Неужели же к этим поискам человечество и приступило только после того, как оно полностью разрешило задачу овладеть искусством языка? Сама шаржированная, нарочито идеалистическая формулировка последнего вопроса подсказывает, что дело обстояло не так и что искать корни письма приходится глубже, а следовательно, ранее «последних», завершающих этапов первоначального сложения языка как такового, т.е. во всей своей специфике.

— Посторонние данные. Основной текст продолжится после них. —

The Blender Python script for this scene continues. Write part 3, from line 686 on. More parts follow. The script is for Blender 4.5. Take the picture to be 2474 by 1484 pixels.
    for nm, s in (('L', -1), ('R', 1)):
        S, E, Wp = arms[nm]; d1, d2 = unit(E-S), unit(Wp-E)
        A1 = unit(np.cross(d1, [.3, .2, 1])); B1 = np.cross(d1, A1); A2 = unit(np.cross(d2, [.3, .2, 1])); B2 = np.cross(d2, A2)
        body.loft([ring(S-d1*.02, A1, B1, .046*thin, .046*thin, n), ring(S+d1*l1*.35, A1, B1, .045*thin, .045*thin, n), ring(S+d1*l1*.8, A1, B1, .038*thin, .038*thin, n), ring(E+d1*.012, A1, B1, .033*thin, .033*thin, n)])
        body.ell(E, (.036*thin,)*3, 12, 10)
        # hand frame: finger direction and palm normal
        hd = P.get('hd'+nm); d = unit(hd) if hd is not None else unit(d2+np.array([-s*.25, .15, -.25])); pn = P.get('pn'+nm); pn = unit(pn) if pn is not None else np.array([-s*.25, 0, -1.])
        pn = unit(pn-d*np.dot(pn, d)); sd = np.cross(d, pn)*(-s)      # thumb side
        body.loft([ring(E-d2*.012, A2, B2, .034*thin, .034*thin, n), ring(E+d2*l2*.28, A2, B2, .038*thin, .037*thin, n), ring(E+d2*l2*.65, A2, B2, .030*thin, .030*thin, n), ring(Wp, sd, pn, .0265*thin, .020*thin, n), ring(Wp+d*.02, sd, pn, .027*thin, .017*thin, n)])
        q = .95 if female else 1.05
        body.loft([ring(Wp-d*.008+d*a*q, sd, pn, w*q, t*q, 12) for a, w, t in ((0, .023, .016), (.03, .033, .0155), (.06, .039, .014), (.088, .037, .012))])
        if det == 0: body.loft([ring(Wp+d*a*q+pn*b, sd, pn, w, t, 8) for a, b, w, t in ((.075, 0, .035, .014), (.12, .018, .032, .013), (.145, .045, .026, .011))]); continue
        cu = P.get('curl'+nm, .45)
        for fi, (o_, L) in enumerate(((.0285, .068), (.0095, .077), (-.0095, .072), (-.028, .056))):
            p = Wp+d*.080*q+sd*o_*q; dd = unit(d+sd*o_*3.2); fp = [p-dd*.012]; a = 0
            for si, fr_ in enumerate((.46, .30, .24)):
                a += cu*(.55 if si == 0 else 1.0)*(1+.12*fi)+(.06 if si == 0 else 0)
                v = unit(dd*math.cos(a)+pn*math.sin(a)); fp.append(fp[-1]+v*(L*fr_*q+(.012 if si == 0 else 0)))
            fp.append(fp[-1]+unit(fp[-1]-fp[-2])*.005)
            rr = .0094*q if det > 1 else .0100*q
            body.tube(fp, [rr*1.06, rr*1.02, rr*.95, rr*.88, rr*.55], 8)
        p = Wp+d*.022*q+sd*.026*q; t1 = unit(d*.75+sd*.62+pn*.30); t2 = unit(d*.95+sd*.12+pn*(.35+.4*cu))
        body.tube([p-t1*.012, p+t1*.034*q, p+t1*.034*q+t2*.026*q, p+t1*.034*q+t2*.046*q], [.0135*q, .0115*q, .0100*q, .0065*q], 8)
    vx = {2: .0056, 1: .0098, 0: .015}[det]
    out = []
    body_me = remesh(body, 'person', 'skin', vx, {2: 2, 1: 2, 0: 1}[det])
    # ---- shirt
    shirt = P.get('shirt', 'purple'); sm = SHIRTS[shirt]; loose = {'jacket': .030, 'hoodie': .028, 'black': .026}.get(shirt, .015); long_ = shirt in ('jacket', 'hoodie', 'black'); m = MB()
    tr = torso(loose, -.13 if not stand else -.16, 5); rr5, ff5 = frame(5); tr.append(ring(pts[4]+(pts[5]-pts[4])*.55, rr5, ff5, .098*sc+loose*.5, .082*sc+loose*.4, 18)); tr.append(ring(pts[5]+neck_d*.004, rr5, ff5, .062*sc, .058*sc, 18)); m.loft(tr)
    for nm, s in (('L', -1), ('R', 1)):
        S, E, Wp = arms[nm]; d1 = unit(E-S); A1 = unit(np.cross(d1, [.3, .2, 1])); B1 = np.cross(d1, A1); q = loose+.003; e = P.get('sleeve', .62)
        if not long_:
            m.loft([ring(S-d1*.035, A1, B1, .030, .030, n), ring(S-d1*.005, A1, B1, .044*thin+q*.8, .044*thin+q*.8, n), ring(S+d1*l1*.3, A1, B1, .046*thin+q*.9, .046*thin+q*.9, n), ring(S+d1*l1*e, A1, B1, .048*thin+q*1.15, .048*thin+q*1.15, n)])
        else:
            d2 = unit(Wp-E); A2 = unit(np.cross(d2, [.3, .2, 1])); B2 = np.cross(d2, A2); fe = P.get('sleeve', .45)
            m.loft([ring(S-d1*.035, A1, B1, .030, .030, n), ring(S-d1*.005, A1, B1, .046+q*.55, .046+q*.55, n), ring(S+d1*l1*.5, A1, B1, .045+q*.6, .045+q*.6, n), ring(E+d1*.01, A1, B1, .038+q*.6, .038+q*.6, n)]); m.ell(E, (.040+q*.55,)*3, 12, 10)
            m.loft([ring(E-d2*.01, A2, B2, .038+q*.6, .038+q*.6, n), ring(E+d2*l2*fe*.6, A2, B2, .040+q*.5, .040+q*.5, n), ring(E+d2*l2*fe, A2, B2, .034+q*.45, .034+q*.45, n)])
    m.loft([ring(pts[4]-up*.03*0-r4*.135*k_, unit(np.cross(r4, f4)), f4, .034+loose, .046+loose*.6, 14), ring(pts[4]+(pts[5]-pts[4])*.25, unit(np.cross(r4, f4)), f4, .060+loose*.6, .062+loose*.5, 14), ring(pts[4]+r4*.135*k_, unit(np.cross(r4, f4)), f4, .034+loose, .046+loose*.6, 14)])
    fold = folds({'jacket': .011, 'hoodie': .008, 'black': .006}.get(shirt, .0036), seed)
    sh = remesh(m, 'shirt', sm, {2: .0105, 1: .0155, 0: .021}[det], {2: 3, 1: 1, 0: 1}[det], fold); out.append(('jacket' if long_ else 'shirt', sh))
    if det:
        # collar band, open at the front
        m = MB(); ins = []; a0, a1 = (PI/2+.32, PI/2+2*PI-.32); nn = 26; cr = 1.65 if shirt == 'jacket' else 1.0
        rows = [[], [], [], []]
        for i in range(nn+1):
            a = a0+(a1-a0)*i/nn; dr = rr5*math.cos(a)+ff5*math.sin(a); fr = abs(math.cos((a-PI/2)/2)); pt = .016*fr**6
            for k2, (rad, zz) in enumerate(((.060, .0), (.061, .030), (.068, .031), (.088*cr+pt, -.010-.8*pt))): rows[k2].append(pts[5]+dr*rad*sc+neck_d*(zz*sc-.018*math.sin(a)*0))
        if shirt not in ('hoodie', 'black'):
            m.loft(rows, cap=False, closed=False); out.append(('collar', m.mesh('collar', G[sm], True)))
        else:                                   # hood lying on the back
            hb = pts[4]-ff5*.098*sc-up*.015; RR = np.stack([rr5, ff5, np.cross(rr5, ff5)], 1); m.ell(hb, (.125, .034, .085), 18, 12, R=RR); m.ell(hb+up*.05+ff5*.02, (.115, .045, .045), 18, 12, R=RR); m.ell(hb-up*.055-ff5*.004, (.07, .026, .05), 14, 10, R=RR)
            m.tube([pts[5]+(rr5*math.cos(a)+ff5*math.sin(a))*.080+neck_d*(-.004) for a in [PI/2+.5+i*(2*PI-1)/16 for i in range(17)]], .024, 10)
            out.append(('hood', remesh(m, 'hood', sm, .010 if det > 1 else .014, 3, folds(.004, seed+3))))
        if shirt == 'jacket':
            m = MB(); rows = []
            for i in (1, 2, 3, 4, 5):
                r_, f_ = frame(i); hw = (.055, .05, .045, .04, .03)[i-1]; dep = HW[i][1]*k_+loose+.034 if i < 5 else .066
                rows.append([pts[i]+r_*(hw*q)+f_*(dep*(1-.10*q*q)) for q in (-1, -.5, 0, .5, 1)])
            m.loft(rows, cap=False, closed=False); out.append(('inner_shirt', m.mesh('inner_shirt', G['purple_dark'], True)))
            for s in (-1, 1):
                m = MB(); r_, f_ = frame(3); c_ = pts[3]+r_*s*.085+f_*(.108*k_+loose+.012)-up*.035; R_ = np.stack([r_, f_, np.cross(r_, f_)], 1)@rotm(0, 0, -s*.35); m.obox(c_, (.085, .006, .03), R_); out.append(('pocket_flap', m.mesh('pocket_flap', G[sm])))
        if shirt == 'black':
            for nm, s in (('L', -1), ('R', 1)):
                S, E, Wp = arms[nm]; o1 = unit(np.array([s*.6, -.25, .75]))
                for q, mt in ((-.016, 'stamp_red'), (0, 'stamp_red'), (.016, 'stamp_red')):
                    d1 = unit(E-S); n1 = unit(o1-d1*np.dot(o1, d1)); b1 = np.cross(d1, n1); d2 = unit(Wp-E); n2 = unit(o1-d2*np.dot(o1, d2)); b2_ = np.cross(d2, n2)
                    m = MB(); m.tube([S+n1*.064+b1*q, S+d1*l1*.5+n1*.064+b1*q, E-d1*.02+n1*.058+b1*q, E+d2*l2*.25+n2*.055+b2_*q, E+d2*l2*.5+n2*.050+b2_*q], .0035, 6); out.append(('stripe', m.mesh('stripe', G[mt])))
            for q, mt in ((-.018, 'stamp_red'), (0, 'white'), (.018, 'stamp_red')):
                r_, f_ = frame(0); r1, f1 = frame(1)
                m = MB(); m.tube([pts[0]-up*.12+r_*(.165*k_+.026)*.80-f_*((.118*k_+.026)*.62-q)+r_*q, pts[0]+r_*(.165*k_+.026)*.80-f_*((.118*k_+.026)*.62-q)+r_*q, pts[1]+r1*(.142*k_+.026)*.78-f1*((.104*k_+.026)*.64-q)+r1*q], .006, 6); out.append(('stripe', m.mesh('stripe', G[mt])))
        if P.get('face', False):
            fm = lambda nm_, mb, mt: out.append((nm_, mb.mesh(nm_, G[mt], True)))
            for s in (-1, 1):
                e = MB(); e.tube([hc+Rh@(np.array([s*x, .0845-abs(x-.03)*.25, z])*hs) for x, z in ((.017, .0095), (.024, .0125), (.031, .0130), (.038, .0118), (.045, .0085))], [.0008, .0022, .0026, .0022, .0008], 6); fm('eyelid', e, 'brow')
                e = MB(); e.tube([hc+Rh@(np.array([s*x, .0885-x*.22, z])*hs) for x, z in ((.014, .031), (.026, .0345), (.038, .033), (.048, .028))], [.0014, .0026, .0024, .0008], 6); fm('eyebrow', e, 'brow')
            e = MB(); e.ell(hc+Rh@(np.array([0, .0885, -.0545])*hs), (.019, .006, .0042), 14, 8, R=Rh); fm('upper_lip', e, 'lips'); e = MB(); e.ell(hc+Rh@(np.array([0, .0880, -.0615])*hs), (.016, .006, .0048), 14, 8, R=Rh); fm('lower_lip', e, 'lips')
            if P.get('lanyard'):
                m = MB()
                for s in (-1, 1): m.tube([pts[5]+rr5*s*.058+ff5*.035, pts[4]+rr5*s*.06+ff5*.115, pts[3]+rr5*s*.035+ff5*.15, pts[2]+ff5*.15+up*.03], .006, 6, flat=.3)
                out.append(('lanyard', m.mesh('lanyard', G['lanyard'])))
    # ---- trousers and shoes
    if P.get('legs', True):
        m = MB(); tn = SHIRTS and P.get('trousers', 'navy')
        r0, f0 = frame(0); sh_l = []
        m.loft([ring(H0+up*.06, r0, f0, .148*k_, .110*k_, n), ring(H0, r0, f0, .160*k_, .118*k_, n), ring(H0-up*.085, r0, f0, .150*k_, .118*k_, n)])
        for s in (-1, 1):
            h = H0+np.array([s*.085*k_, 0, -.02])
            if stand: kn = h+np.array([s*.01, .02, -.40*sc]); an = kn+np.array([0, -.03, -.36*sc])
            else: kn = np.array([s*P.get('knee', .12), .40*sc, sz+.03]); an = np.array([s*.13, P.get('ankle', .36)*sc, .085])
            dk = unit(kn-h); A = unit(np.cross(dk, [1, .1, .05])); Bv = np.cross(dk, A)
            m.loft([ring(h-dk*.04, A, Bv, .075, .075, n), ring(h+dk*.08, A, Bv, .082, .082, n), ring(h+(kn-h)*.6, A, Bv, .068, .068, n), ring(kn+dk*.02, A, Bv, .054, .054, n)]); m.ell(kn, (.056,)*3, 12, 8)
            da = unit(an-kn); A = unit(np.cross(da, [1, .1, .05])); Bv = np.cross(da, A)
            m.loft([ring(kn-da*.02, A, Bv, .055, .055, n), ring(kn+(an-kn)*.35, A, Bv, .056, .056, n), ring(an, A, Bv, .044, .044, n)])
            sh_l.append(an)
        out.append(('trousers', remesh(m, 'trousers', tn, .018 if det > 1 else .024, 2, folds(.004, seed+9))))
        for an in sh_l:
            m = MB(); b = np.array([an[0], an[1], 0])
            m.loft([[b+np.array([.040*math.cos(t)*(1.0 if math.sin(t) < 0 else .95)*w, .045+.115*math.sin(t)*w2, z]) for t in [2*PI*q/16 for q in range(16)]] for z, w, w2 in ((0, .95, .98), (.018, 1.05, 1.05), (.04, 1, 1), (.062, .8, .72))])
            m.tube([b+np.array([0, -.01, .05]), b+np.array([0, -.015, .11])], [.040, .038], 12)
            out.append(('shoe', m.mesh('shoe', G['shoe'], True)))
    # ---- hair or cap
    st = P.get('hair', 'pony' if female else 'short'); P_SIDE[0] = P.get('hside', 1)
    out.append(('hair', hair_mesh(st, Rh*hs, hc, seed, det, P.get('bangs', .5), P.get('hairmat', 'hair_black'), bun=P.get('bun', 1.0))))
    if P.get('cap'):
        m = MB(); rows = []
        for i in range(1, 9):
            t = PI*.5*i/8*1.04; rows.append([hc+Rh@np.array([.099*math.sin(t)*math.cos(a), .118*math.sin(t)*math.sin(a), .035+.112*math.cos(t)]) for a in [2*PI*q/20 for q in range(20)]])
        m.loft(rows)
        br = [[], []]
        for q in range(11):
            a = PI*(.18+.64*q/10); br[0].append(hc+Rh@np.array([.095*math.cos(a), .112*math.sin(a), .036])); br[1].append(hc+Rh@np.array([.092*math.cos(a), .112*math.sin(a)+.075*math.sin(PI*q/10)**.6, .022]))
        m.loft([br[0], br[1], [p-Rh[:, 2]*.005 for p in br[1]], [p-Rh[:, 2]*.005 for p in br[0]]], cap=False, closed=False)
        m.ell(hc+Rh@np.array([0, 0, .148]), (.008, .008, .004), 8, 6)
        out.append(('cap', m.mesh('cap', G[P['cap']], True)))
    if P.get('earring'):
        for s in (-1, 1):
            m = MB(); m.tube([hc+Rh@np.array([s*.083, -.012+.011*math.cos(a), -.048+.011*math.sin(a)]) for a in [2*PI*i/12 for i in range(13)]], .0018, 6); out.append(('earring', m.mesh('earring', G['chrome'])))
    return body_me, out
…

Уже язык доклассового общества - продукт длительного развития. Формулу Павлова «слово сделало нас людьми» неустранимо восполняет формула «но люди сделали словесную речь языком». Можно ли, однако, допустить, будто людям впервые понадобилось фиксировать во времени (и даже передавать на расстояние) свои мысли лишь после того, как язык накопил достаточно богатый словесный запас и разработал достаточно гибкий и последовательный грамматический строй, чтобы достичь универсальности, необходимой для всеобщего средства общения во всех случаях производственной, общественной и личной жизни? Такое допущение было бы крайне натянутым и невероятным.

Однако уже у животных наблюдаются помимо их звуковых сигналов и так называемые пантомимы - зачаточное использование некоторой знаковой сигнализации (преимущественно обонятельной), и трудно допустить, чтобы следы на снегу или на песке вовсе не воспринимались животным или же воспринимались единственно через органы обоняния. Неужели у человека, уже начавшего использовать неизмеримо более широкие возможности общения, обретаемые им в складывающейся речи, потребность выйти за пределы этих возможностей (когда они ограничены прямой слышимостью голоса или видимостью пантомимы) могла не зародиться еще тогда, когда язык был еще предельно беден, неточен и негибок? Поднявшись до самого хотя бы элементарного понимания причинности, человек уже, несомненно, наблюдал следы на земле, научился умозаключать о них и от них. Охотник прежде всего, он доходил до сознательного, намеренного обозначения своего пути (тем или иным предметом) там, где следов его не было видно, но они были нужны, или, наоборот, стирал, маскировал свои следы. А от песка, на котором они видны (но недолго), и глины, которая их сохраняет надолго, до камни, на котором они вовсе не отпечатываются и где надо искусственно сделать пометку,— буквально один шаг, и нам кажется, что и эволюционно, на определенной ступени, этот шаг был сделал достаточно быстро, т.е. зародилась в своей зачаточной форме предметная сигнализация положенным камнем, сломанной веткой и т.п. А если даже первобытному охотнику чаще нужно было скрывать свои реальные следы, нежели создавать дополнительные, то и это не менее способствовало осознанию существования — и возможности применения — знаков (кстати, столь же мало символичных, как и любые природные признаки близости зверя, воды, грозы и т. и.).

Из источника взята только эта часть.